The task
Using the material below, print a verbatim copy of every line from the one containing "Reconstruct this image" through the one containing "vs.view_transform = 'Standard';", inclusive, and omit the pictures.

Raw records
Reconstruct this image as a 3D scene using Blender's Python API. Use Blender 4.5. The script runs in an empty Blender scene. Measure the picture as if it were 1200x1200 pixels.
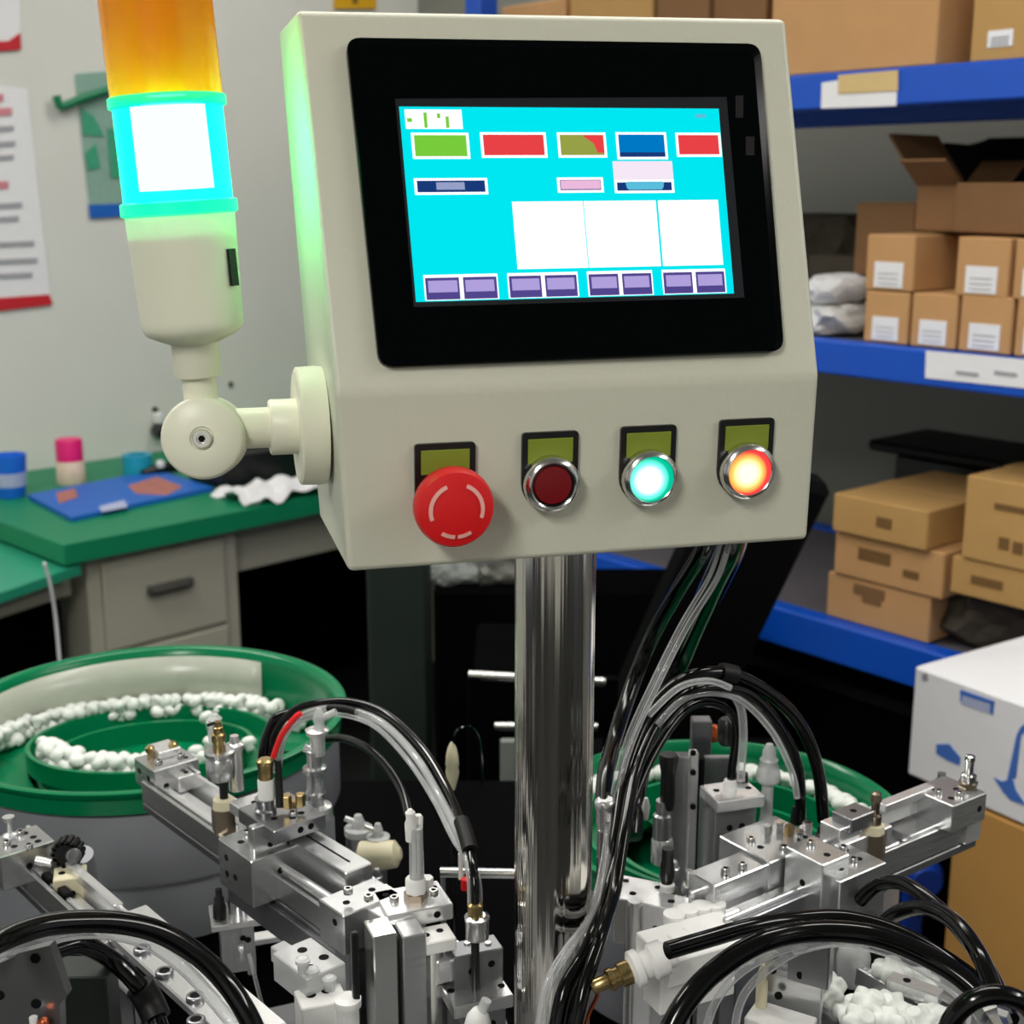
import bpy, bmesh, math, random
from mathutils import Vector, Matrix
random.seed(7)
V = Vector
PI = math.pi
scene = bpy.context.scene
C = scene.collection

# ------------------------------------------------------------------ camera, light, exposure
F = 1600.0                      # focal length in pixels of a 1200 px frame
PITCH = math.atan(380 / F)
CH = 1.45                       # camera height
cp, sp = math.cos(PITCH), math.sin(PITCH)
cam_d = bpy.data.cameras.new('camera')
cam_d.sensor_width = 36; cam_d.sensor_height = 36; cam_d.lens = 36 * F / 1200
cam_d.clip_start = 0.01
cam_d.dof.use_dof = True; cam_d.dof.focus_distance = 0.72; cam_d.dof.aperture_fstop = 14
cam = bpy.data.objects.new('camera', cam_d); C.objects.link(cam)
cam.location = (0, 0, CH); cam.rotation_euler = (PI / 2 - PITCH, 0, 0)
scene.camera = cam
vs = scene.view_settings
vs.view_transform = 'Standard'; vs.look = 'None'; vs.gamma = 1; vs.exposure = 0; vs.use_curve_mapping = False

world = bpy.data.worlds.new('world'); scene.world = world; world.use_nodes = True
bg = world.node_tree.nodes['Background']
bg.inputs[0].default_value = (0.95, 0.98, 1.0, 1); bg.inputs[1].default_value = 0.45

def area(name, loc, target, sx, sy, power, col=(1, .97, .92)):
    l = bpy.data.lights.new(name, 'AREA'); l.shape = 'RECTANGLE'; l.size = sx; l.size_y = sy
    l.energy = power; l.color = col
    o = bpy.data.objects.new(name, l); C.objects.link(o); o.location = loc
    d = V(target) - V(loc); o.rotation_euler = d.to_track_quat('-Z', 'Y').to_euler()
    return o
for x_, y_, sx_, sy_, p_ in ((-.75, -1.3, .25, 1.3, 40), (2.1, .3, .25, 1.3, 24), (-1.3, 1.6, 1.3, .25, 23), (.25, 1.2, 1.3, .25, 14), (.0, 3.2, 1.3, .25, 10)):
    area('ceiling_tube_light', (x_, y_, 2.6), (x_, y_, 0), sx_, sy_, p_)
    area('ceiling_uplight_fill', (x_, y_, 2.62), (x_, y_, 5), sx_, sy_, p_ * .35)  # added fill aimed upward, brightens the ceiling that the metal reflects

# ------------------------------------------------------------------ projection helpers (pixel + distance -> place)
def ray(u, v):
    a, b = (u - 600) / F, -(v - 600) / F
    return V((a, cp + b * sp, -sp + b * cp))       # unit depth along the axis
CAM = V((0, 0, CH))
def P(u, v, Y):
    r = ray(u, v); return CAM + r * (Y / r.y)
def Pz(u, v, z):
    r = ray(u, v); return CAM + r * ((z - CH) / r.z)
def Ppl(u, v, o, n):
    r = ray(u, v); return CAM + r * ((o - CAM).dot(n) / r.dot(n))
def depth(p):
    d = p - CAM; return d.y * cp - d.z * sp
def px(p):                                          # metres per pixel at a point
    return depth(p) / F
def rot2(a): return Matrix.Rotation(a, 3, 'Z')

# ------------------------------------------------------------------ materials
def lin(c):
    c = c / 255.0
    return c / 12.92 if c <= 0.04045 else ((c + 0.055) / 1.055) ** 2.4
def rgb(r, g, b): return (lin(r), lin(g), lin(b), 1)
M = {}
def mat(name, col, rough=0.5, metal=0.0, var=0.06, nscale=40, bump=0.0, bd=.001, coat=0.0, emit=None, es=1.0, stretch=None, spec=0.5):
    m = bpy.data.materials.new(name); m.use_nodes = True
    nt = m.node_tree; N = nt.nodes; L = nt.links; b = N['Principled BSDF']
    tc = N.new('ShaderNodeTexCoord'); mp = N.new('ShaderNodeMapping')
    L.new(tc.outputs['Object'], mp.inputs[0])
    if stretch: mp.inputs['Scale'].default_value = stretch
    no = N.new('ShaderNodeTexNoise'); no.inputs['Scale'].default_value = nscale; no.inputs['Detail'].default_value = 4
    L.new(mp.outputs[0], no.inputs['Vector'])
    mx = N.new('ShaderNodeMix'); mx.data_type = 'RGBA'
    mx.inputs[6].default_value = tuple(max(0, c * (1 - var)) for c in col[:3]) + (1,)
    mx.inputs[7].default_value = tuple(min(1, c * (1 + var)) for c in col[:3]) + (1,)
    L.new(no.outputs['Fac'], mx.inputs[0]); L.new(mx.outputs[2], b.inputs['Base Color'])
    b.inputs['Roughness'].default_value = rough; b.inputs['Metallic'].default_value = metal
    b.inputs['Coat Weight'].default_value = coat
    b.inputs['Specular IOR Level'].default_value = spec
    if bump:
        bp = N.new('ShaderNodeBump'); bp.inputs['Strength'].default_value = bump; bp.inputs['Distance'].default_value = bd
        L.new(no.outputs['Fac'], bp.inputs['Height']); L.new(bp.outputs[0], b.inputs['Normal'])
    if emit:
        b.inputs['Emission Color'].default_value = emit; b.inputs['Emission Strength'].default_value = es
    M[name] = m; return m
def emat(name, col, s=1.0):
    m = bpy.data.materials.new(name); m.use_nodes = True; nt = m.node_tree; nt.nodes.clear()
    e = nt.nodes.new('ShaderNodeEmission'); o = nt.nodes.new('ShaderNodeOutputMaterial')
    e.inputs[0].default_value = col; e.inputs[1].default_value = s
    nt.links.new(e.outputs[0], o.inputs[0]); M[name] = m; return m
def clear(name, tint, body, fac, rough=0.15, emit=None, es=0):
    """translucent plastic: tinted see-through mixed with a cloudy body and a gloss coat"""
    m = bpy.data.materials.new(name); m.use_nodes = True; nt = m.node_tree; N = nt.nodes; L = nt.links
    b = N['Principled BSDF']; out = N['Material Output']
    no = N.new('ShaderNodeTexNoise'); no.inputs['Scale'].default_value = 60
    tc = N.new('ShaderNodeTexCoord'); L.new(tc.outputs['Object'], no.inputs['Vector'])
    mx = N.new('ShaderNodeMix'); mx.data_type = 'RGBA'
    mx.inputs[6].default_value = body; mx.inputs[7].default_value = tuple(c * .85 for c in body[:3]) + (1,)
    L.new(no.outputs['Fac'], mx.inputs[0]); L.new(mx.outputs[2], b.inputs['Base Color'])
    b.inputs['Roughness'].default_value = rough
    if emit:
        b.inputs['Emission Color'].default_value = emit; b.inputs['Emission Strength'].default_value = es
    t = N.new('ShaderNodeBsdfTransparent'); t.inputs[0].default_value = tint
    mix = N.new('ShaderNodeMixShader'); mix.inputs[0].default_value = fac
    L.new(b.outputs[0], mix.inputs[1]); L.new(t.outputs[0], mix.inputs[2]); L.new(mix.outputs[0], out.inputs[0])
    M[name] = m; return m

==

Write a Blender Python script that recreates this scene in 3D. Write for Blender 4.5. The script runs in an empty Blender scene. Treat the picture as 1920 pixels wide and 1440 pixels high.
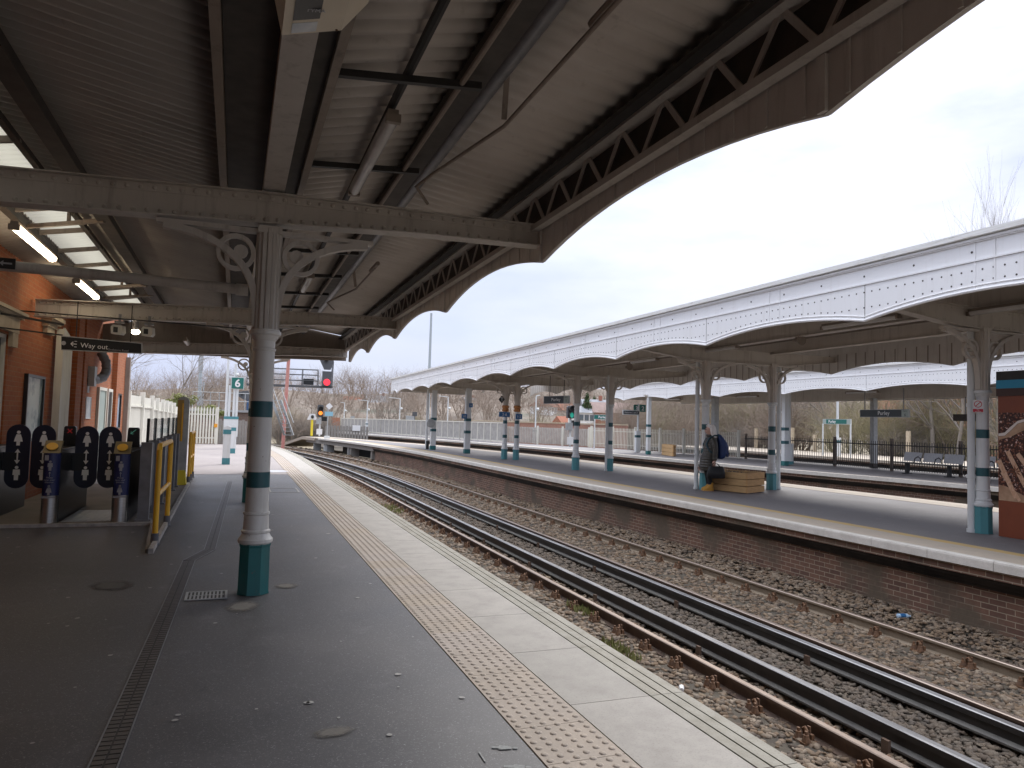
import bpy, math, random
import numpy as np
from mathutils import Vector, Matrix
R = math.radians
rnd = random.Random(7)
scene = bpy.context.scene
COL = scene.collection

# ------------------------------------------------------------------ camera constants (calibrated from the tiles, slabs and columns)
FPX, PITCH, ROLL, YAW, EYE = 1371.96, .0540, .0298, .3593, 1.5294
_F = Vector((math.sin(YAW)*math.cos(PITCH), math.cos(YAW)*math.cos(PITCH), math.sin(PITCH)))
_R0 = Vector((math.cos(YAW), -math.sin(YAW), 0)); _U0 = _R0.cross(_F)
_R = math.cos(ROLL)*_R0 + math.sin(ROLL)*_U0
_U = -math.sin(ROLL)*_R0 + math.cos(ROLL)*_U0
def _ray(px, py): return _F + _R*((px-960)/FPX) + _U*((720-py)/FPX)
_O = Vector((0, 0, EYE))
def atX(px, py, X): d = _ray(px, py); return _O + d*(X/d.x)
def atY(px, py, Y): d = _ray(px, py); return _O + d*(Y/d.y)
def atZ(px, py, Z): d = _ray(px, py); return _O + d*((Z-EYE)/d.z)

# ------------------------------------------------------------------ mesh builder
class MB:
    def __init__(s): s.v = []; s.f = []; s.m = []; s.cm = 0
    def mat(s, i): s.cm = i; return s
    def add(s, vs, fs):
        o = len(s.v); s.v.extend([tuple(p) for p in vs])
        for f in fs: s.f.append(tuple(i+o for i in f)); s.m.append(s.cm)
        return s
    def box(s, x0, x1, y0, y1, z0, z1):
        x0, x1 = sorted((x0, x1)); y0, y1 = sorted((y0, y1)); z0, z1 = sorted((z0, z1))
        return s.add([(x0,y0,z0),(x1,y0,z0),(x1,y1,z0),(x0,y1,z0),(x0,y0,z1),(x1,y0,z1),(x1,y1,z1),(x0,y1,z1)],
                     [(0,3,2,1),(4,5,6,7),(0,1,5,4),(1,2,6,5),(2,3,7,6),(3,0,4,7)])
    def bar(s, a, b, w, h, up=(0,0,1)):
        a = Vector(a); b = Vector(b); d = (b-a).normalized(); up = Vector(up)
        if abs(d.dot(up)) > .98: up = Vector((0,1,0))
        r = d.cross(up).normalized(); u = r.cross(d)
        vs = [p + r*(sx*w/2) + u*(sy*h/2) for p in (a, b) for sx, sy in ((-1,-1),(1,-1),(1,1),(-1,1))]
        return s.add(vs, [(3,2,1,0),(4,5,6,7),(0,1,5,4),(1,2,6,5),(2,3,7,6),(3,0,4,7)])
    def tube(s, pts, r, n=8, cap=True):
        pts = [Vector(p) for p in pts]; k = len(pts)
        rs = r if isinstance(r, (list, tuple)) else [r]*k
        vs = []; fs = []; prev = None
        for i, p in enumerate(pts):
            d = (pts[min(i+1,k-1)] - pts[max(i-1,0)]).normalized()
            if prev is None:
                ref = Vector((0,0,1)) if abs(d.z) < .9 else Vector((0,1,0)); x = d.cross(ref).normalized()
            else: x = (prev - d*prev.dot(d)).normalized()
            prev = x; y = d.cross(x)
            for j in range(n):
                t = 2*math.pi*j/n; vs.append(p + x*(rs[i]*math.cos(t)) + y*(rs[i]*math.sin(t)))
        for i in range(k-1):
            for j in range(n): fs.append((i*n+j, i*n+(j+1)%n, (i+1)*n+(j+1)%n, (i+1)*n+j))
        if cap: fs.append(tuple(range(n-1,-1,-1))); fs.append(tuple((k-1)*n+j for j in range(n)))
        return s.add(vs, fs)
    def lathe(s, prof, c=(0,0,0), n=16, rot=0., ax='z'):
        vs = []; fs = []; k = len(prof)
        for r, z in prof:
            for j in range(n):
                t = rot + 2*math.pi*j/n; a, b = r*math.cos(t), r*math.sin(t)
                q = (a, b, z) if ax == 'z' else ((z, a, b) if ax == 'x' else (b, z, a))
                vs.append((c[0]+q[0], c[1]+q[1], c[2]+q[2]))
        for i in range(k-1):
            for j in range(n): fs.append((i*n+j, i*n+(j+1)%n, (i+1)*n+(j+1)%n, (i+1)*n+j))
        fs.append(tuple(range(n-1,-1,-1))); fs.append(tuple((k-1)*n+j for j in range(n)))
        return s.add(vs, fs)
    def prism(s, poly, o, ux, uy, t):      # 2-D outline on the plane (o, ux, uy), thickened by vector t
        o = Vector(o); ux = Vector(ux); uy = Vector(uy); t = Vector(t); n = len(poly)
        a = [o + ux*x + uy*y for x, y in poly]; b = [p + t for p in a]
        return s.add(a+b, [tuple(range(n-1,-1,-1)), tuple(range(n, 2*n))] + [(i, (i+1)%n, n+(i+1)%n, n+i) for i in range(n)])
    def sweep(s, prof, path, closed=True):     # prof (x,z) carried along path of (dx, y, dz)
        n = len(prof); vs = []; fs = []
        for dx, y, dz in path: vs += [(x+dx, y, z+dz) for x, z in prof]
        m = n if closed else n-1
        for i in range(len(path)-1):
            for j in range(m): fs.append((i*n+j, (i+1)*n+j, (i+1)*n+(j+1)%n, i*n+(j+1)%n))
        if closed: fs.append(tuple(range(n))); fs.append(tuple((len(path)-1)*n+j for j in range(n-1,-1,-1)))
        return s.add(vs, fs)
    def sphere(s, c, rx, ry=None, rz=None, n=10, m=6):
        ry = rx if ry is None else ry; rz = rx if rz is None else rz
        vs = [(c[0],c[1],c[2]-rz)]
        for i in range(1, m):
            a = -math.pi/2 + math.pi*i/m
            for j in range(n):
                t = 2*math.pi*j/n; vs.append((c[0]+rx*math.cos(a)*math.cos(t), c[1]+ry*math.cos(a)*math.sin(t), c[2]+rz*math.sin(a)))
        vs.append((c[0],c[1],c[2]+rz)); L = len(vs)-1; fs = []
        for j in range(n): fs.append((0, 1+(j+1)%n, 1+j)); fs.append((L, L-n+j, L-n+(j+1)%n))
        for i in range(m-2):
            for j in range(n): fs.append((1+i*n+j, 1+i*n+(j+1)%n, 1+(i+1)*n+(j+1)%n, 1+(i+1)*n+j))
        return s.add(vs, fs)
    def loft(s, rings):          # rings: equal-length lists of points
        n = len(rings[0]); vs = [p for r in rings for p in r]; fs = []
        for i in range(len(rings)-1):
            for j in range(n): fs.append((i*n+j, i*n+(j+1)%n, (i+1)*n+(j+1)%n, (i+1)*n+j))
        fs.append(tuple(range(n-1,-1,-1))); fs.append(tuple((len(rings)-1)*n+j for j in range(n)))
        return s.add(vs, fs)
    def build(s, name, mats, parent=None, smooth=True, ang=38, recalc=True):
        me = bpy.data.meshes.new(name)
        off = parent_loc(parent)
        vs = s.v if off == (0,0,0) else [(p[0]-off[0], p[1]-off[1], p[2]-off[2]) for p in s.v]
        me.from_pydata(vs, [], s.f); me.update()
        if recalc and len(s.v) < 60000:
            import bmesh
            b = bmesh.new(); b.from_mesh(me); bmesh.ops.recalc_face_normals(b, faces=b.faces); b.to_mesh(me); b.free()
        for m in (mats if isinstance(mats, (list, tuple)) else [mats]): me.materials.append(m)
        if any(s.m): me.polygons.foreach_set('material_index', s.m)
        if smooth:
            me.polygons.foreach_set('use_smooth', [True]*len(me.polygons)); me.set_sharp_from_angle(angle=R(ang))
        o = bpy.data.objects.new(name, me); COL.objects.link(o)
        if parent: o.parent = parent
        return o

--

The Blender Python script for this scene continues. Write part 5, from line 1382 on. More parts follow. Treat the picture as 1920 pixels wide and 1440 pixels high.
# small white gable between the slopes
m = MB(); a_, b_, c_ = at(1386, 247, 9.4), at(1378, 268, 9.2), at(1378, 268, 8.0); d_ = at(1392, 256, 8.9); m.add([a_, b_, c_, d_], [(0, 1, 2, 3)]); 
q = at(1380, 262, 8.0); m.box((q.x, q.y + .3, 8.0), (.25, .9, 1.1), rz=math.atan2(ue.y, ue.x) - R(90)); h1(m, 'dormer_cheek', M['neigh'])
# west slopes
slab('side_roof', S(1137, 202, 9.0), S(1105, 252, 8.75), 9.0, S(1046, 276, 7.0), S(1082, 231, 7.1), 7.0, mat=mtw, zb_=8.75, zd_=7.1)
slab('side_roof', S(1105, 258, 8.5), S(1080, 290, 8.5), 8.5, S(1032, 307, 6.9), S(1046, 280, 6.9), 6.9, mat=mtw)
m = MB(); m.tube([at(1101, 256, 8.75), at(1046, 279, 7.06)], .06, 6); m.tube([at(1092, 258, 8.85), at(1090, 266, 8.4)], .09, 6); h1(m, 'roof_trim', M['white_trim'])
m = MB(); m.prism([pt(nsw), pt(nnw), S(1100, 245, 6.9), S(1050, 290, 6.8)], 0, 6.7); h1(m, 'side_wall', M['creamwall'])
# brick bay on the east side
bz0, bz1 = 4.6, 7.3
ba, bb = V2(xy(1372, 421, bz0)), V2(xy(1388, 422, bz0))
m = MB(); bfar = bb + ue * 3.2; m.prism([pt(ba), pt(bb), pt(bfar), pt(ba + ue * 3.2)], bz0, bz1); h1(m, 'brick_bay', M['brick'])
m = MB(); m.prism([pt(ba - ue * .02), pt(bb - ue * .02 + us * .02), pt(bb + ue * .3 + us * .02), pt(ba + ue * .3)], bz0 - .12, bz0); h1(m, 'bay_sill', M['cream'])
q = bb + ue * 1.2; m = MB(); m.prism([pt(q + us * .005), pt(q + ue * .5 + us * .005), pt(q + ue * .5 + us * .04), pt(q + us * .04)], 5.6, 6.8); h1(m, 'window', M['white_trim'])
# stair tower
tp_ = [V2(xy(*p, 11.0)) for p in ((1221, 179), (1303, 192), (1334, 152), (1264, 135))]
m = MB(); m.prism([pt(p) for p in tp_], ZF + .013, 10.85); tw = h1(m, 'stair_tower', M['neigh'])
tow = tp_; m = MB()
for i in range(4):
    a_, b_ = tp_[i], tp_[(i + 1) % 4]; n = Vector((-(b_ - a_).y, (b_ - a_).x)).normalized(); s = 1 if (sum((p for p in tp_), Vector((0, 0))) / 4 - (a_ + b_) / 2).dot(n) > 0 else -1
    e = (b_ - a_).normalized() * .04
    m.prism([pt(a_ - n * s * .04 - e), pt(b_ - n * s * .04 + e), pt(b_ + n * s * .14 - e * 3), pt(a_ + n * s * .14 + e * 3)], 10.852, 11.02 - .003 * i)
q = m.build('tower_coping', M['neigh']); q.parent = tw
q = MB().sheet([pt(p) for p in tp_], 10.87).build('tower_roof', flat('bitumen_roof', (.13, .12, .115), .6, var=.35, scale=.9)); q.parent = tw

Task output
Reconstruct this image as a 3D scene using Blender's Python API. Use Blender 4.5. The script runs in an empty Blender scene. Measure the picture as if it were 1200x1200 pixels.
import bpy, bmesh, math, random
from mathutils import Vector, Matrix
random.seed(7)
V = Vector
PI = math.pi
scene = bpy.context.scene
C = scene.collection

# ------------------------------------------------------------------ camera, light, exposure
F = 1600.0                      # focal length in pixels of a 1200 px frame
PITCH = math.atan(380 / F)
CH = 1.45                       # camera height
cp, sp = math.cos(PITCH), math.sin(PITCH)
cam_d = bpy.data.cameras.new('camera')
cam_d.sensor_width = 36; cam_d.sensor_height = 36; cam_d.lens = 36 * F / 1200
cam_d.clip_start = 0.01
cam_d.dof.use_dof = True; cam_d.dof.focus_distance = 0.72; cam_d.dof.aperture_fstop = 14
cam = bpy.data.objects.new('camera', cam_d); C.objects.link(cam)
cam.location = (0, 0, CH); cam.rotation_euler = (PI / 2 - PITCH, 0, 0)
scene.camera = cam
vs = scene.view_settings
vs.view_transform = 'Standard'; vs.look = 'None'; vs.gamma = 1; vs.exposure = 0; vs.use_curve_mapping = False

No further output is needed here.